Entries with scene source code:

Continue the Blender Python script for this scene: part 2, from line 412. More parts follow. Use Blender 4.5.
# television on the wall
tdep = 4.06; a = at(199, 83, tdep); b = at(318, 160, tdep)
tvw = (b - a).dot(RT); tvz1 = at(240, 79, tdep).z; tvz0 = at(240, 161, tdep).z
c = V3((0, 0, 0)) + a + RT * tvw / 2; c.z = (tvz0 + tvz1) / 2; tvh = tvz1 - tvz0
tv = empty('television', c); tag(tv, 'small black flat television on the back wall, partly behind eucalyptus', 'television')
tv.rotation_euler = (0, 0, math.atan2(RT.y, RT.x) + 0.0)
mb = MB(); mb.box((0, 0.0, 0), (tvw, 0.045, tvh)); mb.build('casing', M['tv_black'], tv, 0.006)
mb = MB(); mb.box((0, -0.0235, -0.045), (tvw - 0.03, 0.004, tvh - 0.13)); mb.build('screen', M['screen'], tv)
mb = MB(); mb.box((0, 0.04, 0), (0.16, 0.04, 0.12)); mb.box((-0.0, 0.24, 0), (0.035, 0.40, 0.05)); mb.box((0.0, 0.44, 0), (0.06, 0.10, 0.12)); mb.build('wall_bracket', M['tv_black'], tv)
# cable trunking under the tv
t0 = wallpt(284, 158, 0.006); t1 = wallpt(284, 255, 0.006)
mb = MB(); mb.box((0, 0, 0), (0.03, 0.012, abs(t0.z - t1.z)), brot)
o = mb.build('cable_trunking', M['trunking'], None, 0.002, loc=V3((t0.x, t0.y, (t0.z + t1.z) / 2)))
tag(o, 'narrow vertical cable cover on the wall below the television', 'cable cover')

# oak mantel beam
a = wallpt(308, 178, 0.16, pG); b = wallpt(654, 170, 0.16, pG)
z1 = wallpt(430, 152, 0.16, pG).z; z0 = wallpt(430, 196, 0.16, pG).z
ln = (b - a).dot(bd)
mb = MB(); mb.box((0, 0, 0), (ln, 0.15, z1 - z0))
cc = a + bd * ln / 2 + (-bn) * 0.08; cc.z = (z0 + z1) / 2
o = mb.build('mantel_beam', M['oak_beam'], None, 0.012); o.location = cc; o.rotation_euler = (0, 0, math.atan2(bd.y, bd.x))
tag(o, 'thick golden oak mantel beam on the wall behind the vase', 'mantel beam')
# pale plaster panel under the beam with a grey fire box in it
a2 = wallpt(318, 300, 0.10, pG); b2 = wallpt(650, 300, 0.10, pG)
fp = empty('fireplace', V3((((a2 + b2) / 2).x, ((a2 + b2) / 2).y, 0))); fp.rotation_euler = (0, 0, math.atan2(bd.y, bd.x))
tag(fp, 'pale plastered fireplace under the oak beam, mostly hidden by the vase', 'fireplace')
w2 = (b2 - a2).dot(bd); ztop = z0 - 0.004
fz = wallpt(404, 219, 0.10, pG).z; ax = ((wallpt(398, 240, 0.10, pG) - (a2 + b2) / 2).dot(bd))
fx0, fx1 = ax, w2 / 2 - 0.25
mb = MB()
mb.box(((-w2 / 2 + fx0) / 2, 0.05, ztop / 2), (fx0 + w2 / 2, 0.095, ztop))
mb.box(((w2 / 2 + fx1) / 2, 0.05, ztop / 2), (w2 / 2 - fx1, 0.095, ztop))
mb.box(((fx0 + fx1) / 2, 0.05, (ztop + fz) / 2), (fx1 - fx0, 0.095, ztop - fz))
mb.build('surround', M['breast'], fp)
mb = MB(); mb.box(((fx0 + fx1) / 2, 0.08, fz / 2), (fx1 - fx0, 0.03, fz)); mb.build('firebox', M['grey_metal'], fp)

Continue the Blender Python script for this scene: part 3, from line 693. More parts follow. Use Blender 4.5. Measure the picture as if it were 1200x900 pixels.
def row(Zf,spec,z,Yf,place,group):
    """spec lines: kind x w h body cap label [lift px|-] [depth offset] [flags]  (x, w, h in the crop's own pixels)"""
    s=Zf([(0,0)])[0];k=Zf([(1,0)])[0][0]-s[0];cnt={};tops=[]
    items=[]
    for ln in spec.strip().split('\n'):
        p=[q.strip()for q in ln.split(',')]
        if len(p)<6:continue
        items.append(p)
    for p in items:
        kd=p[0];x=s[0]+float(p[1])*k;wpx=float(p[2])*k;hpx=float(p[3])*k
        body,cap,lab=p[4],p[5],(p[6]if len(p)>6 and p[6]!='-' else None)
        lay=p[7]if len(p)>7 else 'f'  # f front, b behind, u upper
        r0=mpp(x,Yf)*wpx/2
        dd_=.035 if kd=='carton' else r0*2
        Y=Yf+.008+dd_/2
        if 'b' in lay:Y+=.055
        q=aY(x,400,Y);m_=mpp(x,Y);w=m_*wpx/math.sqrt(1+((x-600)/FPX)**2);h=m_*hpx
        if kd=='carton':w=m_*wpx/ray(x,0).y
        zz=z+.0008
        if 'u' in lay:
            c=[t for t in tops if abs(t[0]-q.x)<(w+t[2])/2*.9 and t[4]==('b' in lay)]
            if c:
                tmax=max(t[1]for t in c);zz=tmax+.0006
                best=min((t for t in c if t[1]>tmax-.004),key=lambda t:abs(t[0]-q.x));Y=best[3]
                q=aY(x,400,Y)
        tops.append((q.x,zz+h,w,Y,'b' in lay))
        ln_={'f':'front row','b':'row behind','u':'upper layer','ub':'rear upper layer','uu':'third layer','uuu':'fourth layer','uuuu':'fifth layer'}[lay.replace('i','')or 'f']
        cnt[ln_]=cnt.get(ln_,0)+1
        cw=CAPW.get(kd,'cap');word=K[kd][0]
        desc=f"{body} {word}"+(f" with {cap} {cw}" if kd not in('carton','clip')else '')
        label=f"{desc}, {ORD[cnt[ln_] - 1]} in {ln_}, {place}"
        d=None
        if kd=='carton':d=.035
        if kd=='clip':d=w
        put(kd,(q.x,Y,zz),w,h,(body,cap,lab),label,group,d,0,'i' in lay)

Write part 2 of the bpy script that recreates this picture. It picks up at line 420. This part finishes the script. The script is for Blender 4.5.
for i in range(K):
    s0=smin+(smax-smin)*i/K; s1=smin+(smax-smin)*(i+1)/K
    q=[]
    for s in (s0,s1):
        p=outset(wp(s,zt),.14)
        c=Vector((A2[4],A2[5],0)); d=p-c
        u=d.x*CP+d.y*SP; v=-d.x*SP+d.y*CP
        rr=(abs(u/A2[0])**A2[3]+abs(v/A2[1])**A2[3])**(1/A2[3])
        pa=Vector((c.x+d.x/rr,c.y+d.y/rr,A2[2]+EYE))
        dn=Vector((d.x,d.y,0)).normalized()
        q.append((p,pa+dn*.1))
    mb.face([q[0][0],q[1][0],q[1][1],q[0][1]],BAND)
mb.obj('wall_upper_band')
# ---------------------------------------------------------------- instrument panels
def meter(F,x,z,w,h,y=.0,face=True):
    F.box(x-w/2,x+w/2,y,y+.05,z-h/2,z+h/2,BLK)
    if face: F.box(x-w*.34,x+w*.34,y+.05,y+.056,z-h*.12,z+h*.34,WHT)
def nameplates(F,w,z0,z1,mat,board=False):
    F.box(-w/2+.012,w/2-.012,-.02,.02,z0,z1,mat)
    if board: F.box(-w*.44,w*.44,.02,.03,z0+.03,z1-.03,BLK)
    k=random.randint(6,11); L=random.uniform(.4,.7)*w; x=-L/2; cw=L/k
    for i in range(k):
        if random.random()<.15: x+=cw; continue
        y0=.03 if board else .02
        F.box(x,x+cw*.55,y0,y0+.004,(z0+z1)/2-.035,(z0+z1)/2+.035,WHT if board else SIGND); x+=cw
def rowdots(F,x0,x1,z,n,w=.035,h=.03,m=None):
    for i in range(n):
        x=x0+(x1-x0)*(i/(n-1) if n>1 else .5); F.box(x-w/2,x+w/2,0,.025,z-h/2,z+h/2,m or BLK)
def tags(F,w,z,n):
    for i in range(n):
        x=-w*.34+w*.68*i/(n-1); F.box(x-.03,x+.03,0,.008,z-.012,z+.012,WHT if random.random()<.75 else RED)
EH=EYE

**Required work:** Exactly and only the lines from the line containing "Write part 2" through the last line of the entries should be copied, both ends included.

**The result:**
Write part 2 of the bpy script that recreates this picture. It picks up at line 420. This part finishes the script. The script is for Blender 4.5.
for i in range(K):
    s0=smin+(smax-smin)*i/K; s1=smin+(smax-smin)*(i+1)/K
    q=[]
    for s in (s0,s1):
        p=outset(wp(s,zt),.14)
        c=Vector((A2[4],A2[5],0)); d=p-c
        u=d.x*CP+d.y*SP; v=-d.x*SP+d.y*CP
        rr=(abs(u/A2[0])**A2[3]+abs(v/A2[1])**A2[3])**(1/A2[3])
        pa=Vector((c.x+d.x/rr,c.y+d.y/rr,A2[2]+EYE))
        dn=Vector((d.x,d.y,0)).normalized()
        q.append((p,pa+dn*.1))
    mb.face([q[0][0],q[1][0],q[1][1],q[0][1]],BAND)
mb.obj('wall_upper_band')
# ---------------------------------------------------------------- instrument panels
def meter(F,x,z,w,h,y=.0,face=True):
    F.box(x-w/2,x+w/2,y,y+.05,z-h/2,z+h/2,BLK)
    if face: F.box(x-w*.34,x+w*.34,y+.05,y+.056,z-h*.12,z+h*.34,WHT)
def nameplates(F,w,z0,z1,mat,board=False):
    F.box(-w/2+.012,w/2-.012,-.02,.02,z0,z1,mat)
    if board: F.box(-w*.44,w*.44,.02,.03,z0+.03,z1-.03,BLK)
    k=random.randint(6,11); L=random.uniform(.4,.7)*w; x=-L/2; cw=L/k
    for i in range(k):
        if random.random()<.15: x+=cw; continue
        y0=.03 if board else .02
        F.box(x,x+cw*.55,y0,y0+.004,(z0+z1)/2-.035,(z0+z1)/2+.035,WHT if board else SIGND); x+=cw
def rowdots(F,x0,x1,z,n,w=.035,h=.03,m=None):
    for i in range(n):
        x=x0+(x1-x0)*(i/(n-1) if n>1 else .5); F.box(x-w/2,x+w/2,0,.025,z-h/2,z+h/2,m or BLK)
def tags(F,w,z,n):
    for i in range(n):
        x=-w*.34+w*.68*i/(n-1); F.box(x-.03,x+.03,0,.008,z-.012,z+.012,WHT if random.random()<.75 else RED)
EH=EYE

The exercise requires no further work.